Material
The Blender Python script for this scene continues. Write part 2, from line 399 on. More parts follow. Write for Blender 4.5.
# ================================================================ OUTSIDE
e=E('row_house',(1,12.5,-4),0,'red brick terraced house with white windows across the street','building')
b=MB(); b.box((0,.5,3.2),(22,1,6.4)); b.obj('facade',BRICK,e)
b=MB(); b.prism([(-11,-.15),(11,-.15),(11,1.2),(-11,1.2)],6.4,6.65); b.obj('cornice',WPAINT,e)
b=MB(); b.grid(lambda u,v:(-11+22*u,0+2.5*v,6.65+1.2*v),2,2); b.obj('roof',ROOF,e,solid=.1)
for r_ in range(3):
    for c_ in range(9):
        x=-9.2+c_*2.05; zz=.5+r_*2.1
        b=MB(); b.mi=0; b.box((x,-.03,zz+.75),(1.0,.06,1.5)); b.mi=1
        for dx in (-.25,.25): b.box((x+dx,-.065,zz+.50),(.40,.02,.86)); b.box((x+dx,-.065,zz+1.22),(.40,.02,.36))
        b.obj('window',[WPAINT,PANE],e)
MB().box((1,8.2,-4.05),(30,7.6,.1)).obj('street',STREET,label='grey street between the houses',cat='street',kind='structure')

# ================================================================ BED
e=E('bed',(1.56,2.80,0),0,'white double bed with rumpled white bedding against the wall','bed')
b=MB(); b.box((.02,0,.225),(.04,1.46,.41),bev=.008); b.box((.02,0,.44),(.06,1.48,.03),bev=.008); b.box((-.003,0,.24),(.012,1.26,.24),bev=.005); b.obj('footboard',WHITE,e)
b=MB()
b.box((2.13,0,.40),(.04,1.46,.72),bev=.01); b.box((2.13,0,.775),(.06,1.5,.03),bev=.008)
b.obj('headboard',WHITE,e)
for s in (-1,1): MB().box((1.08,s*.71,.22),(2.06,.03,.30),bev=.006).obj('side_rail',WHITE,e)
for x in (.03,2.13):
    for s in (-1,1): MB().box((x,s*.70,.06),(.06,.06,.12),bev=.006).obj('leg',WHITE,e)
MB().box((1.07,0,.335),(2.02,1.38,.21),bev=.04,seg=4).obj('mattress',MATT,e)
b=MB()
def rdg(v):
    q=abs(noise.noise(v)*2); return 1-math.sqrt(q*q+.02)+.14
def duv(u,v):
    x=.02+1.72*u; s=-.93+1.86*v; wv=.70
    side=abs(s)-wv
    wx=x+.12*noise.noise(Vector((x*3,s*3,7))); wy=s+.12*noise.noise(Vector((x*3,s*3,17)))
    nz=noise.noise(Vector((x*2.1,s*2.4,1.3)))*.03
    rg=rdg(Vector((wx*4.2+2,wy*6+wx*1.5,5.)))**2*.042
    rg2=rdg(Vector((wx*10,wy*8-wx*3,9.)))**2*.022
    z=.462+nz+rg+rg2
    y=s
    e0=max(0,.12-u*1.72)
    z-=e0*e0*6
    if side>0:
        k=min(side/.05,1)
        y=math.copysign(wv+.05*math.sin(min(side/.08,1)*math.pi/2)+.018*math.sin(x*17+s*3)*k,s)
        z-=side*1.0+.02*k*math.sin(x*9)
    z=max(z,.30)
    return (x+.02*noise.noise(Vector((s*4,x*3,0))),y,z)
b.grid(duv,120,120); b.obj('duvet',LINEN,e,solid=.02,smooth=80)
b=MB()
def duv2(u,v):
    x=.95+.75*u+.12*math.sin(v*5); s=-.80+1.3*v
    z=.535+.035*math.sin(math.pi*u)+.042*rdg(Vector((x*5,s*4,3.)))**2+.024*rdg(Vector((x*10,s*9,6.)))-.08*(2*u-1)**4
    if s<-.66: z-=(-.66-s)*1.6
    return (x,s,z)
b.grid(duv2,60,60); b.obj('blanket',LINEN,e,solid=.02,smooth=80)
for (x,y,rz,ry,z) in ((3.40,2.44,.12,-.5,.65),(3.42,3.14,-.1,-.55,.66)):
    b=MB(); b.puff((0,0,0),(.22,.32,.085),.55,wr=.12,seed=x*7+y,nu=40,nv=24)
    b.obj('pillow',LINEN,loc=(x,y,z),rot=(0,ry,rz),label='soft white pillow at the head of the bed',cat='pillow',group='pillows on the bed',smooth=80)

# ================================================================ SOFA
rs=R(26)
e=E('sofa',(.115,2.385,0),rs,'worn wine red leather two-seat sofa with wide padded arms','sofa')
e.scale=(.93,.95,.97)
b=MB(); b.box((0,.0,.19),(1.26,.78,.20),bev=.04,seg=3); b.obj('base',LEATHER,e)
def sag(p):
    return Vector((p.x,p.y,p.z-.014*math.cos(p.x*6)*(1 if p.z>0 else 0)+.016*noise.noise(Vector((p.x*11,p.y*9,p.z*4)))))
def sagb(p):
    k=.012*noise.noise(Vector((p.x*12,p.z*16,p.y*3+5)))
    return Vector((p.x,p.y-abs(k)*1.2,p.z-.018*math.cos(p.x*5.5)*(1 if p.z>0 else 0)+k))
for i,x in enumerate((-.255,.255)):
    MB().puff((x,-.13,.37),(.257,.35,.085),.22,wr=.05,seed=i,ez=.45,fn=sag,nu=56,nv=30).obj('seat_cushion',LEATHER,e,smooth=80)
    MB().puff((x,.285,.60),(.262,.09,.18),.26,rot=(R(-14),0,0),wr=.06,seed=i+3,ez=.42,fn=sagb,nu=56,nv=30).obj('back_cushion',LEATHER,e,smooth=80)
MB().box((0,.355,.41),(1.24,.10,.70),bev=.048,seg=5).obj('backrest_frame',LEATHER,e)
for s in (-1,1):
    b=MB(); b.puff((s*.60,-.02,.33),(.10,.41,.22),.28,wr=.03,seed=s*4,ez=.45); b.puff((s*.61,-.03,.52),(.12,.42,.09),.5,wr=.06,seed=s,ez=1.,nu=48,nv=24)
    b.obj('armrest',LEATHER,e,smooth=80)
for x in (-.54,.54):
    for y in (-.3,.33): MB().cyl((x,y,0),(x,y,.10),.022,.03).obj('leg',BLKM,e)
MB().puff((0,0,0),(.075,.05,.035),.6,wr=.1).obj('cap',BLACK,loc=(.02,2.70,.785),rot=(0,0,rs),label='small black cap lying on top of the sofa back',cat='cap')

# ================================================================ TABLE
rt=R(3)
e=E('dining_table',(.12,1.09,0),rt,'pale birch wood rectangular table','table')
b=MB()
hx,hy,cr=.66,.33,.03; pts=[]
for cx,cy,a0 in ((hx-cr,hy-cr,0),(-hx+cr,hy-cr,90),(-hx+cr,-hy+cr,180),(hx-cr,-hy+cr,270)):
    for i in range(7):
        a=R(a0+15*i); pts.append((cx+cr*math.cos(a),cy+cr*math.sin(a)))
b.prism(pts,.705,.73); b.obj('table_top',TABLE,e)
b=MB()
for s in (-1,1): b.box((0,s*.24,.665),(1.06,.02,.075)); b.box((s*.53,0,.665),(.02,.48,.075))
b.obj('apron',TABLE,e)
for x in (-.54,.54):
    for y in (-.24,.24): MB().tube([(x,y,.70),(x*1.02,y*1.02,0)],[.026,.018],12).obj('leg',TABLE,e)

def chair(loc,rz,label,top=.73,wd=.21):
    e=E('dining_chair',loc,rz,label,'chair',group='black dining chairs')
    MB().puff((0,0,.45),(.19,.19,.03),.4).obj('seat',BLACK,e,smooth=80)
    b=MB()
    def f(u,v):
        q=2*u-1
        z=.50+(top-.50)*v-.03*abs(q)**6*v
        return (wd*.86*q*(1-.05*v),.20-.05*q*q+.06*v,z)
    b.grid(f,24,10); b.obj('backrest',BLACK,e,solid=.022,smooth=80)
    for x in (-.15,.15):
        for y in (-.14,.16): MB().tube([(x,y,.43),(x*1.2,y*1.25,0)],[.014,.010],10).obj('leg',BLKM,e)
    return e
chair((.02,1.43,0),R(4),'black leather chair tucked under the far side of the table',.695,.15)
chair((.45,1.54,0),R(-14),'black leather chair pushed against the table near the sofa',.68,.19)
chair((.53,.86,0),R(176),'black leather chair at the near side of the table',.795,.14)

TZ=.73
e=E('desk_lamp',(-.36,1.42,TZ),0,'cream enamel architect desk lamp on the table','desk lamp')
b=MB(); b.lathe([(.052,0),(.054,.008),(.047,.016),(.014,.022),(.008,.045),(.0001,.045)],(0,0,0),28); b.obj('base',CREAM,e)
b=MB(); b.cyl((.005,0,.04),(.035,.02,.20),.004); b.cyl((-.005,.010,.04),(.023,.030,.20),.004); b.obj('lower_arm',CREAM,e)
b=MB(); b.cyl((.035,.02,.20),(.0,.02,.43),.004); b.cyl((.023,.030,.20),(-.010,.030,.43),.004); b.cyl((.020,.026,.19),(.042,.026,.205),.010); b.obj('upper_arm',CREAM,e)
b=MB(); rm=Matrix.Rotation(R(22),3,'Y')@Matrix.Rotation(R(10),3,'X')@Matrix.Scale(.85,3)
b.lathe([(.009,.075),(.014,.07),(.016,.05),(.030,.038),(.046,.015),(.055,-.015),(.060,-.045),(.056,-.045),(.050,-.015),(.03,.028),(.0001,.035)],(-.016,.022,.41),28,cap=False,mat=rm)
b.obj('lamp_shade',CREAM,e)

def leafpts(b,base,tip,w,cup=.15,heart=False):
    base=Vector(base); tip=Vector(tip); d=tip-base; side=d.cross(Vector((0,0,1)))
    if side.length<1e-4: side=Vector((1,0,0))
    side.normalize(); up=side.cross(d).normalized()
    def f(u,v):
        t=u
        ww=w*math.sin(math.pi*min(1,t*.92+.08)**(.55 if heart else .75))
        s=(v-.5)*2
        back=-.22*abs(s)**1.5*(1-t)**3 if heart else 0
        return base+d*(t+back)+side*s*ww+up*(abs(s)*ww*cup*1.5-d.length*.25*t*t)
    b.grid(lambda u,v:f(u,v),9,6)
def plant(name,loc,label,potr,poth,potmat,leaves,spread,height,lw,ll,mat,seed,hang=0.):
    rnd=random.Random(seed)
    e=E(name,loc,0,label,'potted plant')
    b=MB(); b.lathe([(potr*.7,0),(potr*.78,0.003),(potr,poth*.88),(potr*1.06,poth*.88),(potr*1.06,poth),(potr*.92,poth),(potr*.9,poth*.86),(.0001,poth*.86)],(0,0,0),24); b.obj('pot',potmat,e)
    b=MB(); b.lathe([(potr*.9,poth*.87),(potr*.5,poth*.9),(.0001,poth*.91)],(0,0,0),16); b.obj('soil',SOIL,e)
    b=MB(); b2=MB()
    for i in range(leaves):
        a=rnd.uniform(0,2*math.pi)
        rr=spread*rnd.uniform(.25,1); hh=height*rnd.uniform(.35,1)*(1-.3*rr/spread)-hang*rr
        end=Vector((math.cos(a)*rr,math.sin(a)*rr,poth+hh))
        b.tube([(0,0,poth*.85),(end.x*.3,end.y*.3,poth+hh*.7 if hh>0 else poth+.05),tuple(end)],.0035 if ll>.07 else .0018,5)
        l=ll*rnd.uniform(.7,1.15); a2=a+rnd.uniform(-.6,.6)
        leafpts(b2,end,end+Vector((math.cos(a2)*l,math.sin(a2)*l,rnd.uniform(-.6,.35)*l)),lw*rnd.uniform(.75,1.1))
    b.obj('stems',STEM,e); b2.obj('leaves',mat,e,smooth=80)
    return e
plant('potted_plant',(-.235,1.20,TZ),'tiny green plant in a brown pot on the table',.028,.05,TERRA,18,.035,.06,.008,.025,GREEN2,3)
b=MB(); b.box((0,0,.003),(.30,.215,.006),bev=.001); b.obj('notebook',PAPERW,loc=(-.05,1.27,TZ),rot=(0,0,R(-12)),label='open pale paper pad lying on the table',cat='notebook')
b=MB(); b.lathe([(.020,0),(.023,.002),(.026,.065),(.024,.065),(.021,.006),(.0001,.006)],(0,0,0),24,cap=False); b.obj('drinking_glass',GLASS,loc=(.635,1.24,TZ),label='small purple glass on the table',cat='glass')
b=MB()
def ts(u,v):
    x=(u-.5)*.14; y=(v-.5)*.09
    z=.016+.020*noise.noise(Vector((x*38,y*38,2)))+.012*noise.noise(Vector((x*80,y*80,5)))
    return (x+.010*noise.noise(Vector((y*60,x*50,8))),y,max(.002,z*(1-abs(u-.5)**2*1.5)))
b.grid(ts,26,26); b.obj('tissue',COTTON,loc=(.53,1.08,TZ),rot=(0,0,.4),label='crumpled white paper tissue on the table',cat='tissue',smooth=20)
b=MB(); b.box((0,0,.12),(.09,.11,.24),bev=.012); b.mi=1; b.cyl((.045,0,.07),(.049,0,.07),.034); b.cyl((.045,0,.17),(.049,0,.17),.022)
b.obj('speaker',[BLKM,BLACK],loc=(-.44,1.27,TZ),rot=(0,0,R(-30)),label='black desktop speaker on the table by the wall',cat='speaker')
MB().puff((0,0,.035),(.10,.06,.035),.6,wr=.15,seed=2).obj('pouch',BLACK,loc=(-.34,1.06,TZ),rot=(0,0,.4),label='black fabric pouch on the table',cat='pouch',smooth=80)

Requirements
Begin with the first line of the listing and copy exactly through the line that contains "between the houses',cat='street',kind='structure')", please, keeping both ends and leaving out everything after.

The response
The Blender Python script for this scene continues. Write part 2, from line 399 on. More parts follow. Write for Blender 4.5.
# ================================================================ OUTSIDE
e=E('row_house',(1,12.5,-4),0,'red brick terraced house with white windows across the street','building')
b=MB(); b.box((0,.5,3.2),(22,1,6.4)); b.obj('facade',BRICK,e)
b=MB(); b.prism([(-11,-.15),(11,-.15),(11,1.2),(-11,1.2)],6.4,6.65); b.obj('cornice',WPAINT,e)
b=MB(); b.grid(lambda u,v:(-11+22*u,0+2.5*v,6.65+1.2*v),2,2); b.obj('roof',ROOF,e,solid=.1)
for r_ in range(3):
    for c_ in range(9):
        x=-9.2+c_*2.05; zz=.5+r_*2.1
        b=MB(); b.mi=0; b.box((x,-.03,zz+.75),(1.0,.06,1.5)); b.mi=1
        for dx in (-.25,.25): b.box((x+dx,-.065,zz+.50),(.40,.02,.86)); b.box((x+dx,-.065,zz+1.22),(.40,.02,.36))
        b.obj('window',[WPAINT,PANE],e)
MB().box((1,8.2,-4.05),(30,7.6,.1)).obj('street',STREET,label='grey street between the houses',cat='street',kind='structure')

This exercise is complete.